A silhouette of Hester Thrale outside Thrale’s House on Tamworth Street in Lichfield (Photograph: Patrick Comerford)
Patrick Comerford
During Lent this year, I am taking time each morning to reflect on words from Samuel Johnson (1709-1784), the Lichfield-born lexicographer and writer who compiled the first authoritative English-language dictionary.
Last month [January 2023], I celebrated my 71st birthday, rejoicing in the many blessings I have received in the past 71 years.
I think Johnson was less happy as he advanced in age at each birthday.

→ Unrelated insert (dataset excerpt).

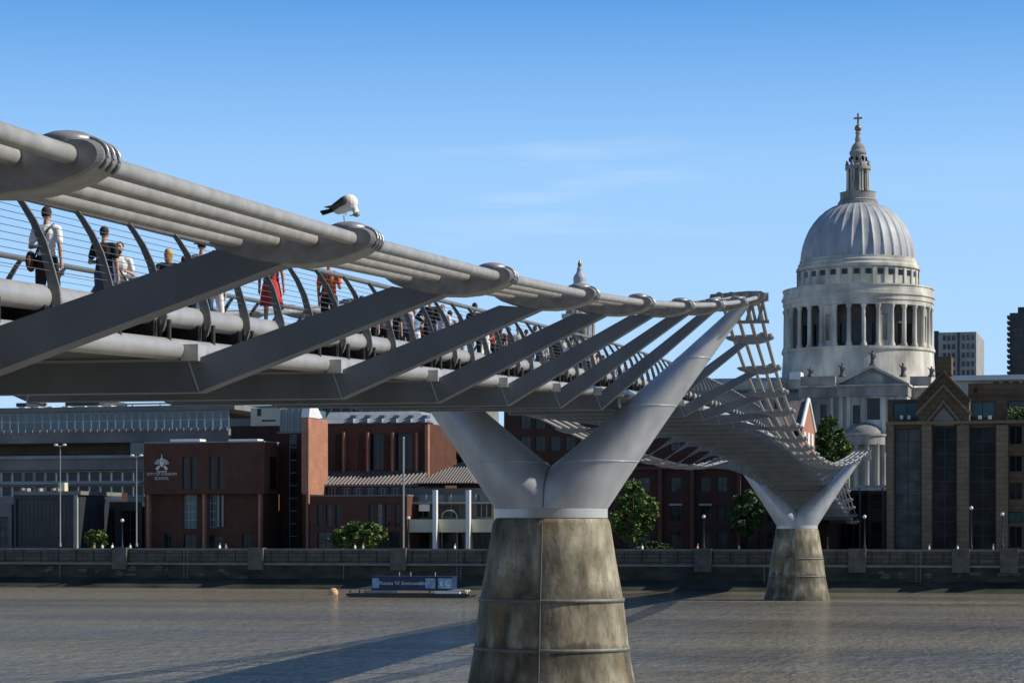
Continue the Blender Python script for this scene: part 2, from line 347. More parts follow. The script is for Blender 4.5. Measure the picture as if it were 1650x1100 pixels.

Referring to his biographer, James Boswell, he wrote in a letter to Hester Thrale (1741-1821), diarist, author and patron of the arts, on 21 September 1773:
Boswell, with some of his troublesome kindness, has informed this family, and reminded me that the eighteenth of September is my birthday. The return of my birthday, if I remember it, fills me with thoughts which it seems to be the general care of humanity to escape. I can now look back upon threescore and four years, in which little has been done, and little has been enjoyed, a life diversified by misery, spent part in the sluggishness of penury, and part under the violence of pain, in gloomy discontent, or importunate distress. But perhaps I am better than I should have been, if I had been less afflicted. With this I will try to be content.